Union for a Popular Movement (UMP)

The centre-right party of Nicolas Sarkozy, the freshly-elected president, controls an absolute majority of 359 seats in the outgoing parliament, and is expected to maintain its dominance in the new National Assembly.

The "New Centre"

A party set up by deputies formerly allied to the unsuccessful presidential candidate Francois Bayrou, but who have decided to throw in their lot with Sarkozy's UMP. Thanks to an electoral agreement with the UMP, they expect to win around 25 of the 29 seats that Bayrou's UDF party had in the outgoing Assembly.

The Democratic Movement:

This new centrist party, popularly known as "MoDem," was set up by Bayrou after he failed to win the presidency.

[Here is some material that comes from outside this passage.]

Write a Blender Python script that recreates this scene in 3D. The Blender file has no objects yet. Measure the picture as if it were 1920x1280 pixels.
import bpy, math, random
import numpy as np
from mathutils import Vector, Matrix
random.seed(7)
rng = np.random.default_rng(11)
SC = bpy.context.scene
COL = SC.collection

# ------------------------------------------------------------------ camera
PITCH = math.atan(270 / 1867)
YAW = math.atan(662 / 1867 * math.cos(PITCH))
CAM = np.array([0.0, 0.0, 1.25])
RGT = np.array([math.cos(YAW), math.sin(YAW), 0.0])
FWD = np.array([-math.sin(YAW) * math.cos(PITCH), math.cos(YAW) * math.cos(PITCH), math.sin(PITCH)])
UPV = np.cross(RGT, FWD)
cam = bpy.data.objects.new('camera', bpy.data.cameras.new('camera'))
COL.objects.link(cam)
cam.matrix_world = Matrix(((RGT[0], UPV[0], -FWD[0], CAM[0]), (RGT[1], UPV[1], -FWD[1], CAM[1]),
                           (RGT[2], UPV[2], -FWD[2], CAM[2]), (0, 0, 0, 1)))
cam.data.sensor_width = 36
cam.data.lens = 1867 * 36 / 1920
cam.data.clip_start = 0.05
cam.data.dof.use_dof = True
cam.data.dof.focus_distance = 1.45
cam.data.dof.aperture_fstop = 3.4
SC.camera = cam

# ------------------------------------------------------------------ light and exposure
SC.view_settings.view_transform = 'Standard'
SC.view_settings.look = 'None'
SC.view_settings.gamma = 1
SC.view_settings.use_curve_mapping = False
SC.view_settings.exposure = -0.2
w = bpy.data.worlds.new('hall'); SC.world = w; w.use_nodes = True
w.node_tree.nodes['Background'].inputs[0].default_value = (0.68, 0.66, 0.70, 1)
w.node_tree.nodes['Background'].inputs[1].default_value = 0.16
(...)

Due to the defection of most of his former allies to the New Centre, Bayrou's party is considered unlikely to win more than five or six seats at the most.

The Socialist Party (PS)

The once dominant party of the late president Francois Mitterrand, the centre-left PS controls only 149 seats in the outgoing Assembly. It hopes to retain a similar number.

The Communist Party (PCF)

In the outgoing Assembly the PCF just managed to form a parliamentary group, with 21 members or allies. Given its poor showing in the presidential vote, it is expected to be reduced to fringe status with at best only five or six members.

 The Greens

The small Green Party (Les Verts) is expected to win around four seats, against three in the outgoing parliament.

The Revolutionary Communist League (LCR)

The Troskyist LCR, which came out best among far left parties in the presidential election, will be fielding an unprecedented 500 candidates. It is however unlikely to win any seats.

The National Front (FN)

The FN has no seats in the outgoing parliament, despite its score of over 16 percent in the first round of the 2002 presidential election.
 
Unless candidates from the major conservative parties court controversy by striking local deals with it for the second round of voting, the FN will not win any seats in the new parliament.